Exposure to chlorine, especially during the summer months, isn’t the only contributing factor to brittle and discolored ends. Hard water, or the water that most of us wash our hair with, is high in minerals including iron, copper, calcium, and magnesium. Minerals like iron and copper can cause hair discoloration, from darkening to the extremes like green or orange tints. Meanwhile, calcium and magnesium, which are responsible for the white buildup in your shower, can create a comparable buildup in your hair that leaves it dehydrated and weighed down.

Both discoloration and mineral buildup not only have unsightly effects, but also prevent the execution of dye jobs. “It’s like building a house on water instead of a good foundation,” says Cohen. “If the foundation is not good, we can’t build on it. We can’t color it.”

The Treatment

Especially if you plan on coloring your hair this season, Cohen recommends a demineralization treatment first. Using an all-organic gel and heating cap, the process releases minerals and chlorine that have been sitting in your locks. This provides a clean slate for coloring techniques such as low lights, highlights, balayage, and ombre.

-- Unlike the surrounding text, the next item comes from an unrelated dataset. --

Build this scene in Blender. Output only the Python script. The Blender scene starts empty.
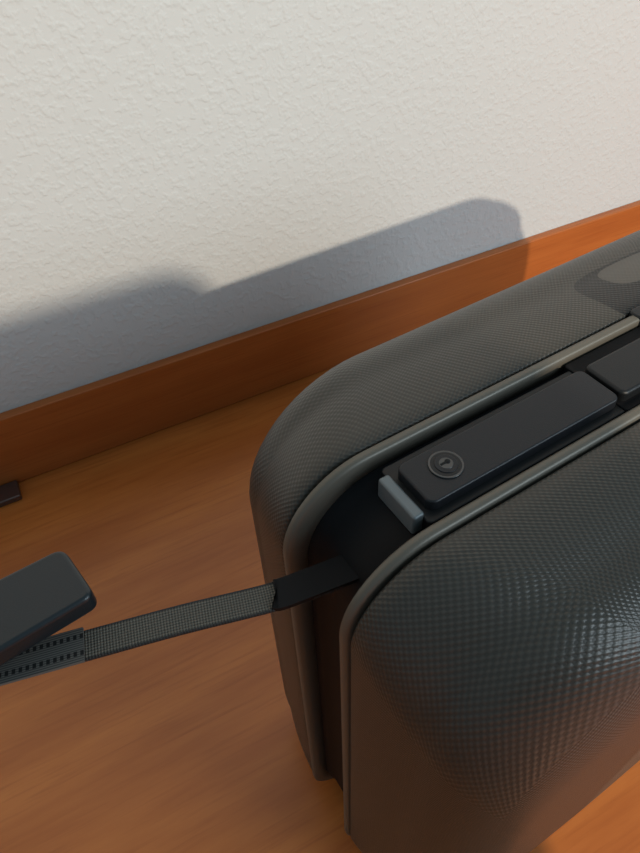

The treatment reinvigorates hair with shine and volume, and is also suitable for anyone who experiences similar mineral buildup from routine hair washing or discoloration from pool water. For the best results, Cohen says demineralization should be done once every 12 weeks or approximately four times a year.

What to Do at Home

To keep your locks looking luscious, Cohen suggests applying a nourishing product (such as Kérastase’s Elixir Ultime) five minutes before washing. Then, she advises using a regular conditioner or mask with added oil if your hair is dry. Among her favorite healing supplements is Camellia oil, derived from the plant used in all types of tea. According to Cohen, application of these products is essential during fall and winter, when dry apartment heat and cold blustery air wick away essential moisture from your hair.

What to Buy at the Store

As a general rule of thumb, Cohen claims consumers should  avoid using products with high alcohol contents, as they strip the hair of natural oils.

“Use products that help get into the hair, not coat it,” Cohen says. “It’s worth using a very high-end product to get good results.”